El Nino-Southern Oscillation (ENSO) Interactions with Tropical Atlantic and Indian Oceans
University Of Hawaii, Honolulu
Investigators
Abstract
The El Niño-Southern Oscillation (ENSO) is the dominant interannual variability in the Earth’s climate. Current understanding of the interactions between ENSO and tropical Atlantic and Indian Ocean is limited. However, these interactions are seemingly crucial for accurate prediction of ENSO structure and evolution and its global impact. Current operational models have difficulty accurately predicting ENSO and its interactions with climate modes in other ocean basins. Through observational analyses and numerical modeling tasks, results from this award may reveal key physical processes behind these interactions and advance our current knowledge of ENSO dynamics, pan-tropical climate interactions, and general large-scale atmosphere-ocean interactions. This in turn may provide additional metrics to assess and improve global model representations of ENSO and its influence on weather events. The award has three research thrusts. The first thrust investigates the relative roles of ENSO-induced extratropical and tropical forcing of sea surface temperature anomaly (SSTA) in the tropical North Atlantic (TNA) and how the TNA SSTA may feedback to ENSO through induced Rossby and Kelvin wave responses. Observational analyses and idealized model experiments will be performed. The second thrust examines the interaction between Atlantic Niño and ENSO. A composite analysis will be conducted to elucidate the formation mechanisms of Atlantic Niño under preceding El Niño and La Niña conditions. Coupled and uncoupled model experiments will be carried out to investigate how ENSO influences Atlantic Niño and how Atlantic Niño impacts subsequent ENSO evolution and to what extent model bias in sea surface temperature affects the remote Atlantic forcing.

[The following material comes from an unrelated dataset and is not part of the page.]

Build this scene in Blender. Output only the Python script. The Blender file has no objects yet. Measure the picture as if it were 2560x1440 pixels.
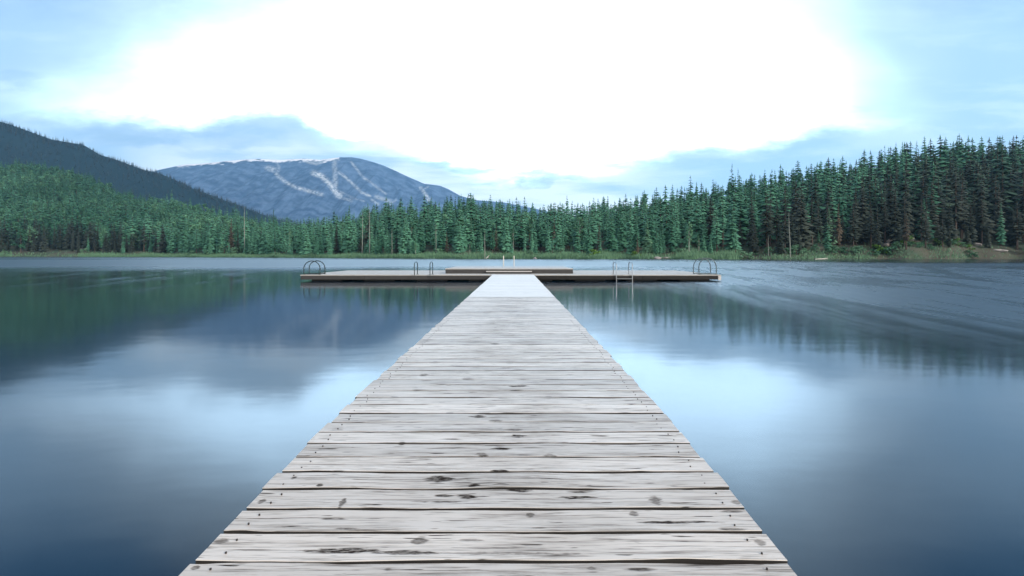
import bpy, bmesh, math, random
import numpy as np
from mathutils import Vector, Matrix, noise as mnoise

random.seed(7)
rng = np.random.default_rng(11)
SC = bpy.context.scene
COL = SC.collection
R = math.radians

# ------------------------------------------------------------------ camera
CZ = 1.145                       # lens height above the lake
F = 1234.0                       # focal length in pixels of a 2560 px wide frame
cam = bpy.data.cameras.new("camera")
cam.sensor_width = 36.0
cam.lens = F / 2560 * 36.0
cam.shift_x = -7 / 2560
cam.shift_y = -83 / 2560
cam.clip_start = 0.05
cam.clip_end = 20000
cam_o = bpy.data.objects.new("camera", cam)
cam_o.location = (0, 0, CZ)
cam_o.rotation_euler = (R(90), 0, 0)
COL.objects.link(cam_o)
SC.camera = cam_o

SC.view_settings.view_transform = 'Standard'
SC.view_settings.look = 'None'
SC.view_settings.exposure = 0.55
SC.view_settings.gamma = 1.0
SC.render.engine = 'CYCLES'
SC.cycles.use_denoising = True
SC.cycles.max_bounces = 6
SC.cycles.volume_bounces = 0
SC.cycles.sample_clamp_indirect = 6.0

SUN_EL, SUN_AZ = R(27), R(122)    # the sun stands to the right behind thin cloud


class NT:
    """small helper for node graphs"""
    def __init__(self, tree):
        self.t = tree
        self.n = tree.nodes
        self.l = tree.links

    def node(self, kind, **kw):
        n = self.n.new(kind)
        for k, v in kw.items():
            setattr(n, k, v)
        return n

    def put(self, sock, v):
        if isinstance(v, bpy.types.NodeSocket):
            self.l.new(v, sock)
        elif v is not None:
            sock.default_value = v

    def m(self, op, a, b=None, c=None, clamp=False):
        n = self.n.new('ShaderNodeMath')
        n.operation = op
        n.use_clamp = clamp
        self.put(n.inputs[0], a)
        if b is not None:
            self.put(n.inputs[1], b)
        if c is not None:
            self.put(n.inputs[2], c)
        return n.outputs[0]

    def sm(self, x, a, b):
        n = self.n.new('ShaderNodeMapRange')
        n.interpolation_type = 'SMOOTHSTEP'
        self.put(n.inputs[0], x)
        n.inputs[1].default_value = a
        n.inputs[2].default_value = b
        n.inputs[3].default_value = 0
        n.inputs[4].default_value = 1
        return n.outputs[0]

    def mix(self, f, a, b):
        n = self.n.new('ShaderNodeMix')
        n.data_type = 'RGBA'
        self.put(n.inputs[0], f)
        self.put(n.inputs[6], a)
        self.put(n.inputs[7], b)
        return n.outputs[2]

    def noise(self, vec, scale, detail=3, rough=0.5, dist=0.0):
        n = self.n.new('ShaderNodeTexNoise')
        self.put(n.inputs['Vector'], vec)
        n.inputs['Scale'].default_value = scale
        n.inputs['Detail'].default_value = detail
        n.inputs['Roughness'].default_value = rough
        n.inputs['Distortion'].default_value = dist
        return n.outputs[0]

    def mapping(self, vec, scale=(1, 1, 1), loc=(0, 0, 0), rot=(0, 0, 0)):
        n = self.n.new('ShaderNodeMapping')
        self.put(n.inputs[0], vec)
        n.inputs[1].default_value = loc
        n.inputs[2].default_value = rot
        n.inputs[3].default_value = scale
        return n.outputs[0]

    def comb(self, x, y, z):
        n = self.n.new('ShaderNodeCombineXYZ')
        for i, v in enumerate((x, y, z)):
            self.put(n.inputs[i], v)
        return n.outputs[0]

    def sep(self, v):
        n = self.n.new('ShaderNodeSeparateXYZ')
        self.put(n.inputs[0], v)
        return n.outputs

    def curve(self, x, pts, lo, hi):
        """piecewise linear y(x): pts rising in x"""
        n = self.n.new('ShaderNodeFloatCurve')
        x0, x1 = pts[0][0], pts[-1][0]
        xx = self.m('DIVIDE', self.m('SUBTRACT', x, x0), x1 - x0, clamp=True)
        self.put(n.inputs[1], xx)
        cu = n.mapping.curves[0]
        q = [((a - x0) / (x1 - x0), (b - lo) / (hi - lo)) for a, b in pts]
        cu.points[0].location = q[0]
        cu.points[1].location = q[-1]
        for p in q[1:-1]:
            cu.points.new(*p)
        n.mapping.update()
        return self.m('ADD', self.m('MULTIPLY', n.outputs[0], hi - lo), lo)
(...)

The third thrust investigates how ENSO influences the Indian Ocean dipole (IOD) and to what extent Indian Ocean basin warming contributes to El Niño turnabout. Focus will be placed on the effect of equatorially symmetric and antisymmetric circulation responses to El Niño during its developing summer and linear and nonlinear wind responses to the boreal winter IDO rainfall pattern. This award reflects NSF's statutory mission and has been deemed worthy of support through evaluation using the Foundation's intellectual merit and broader impacts review criteria.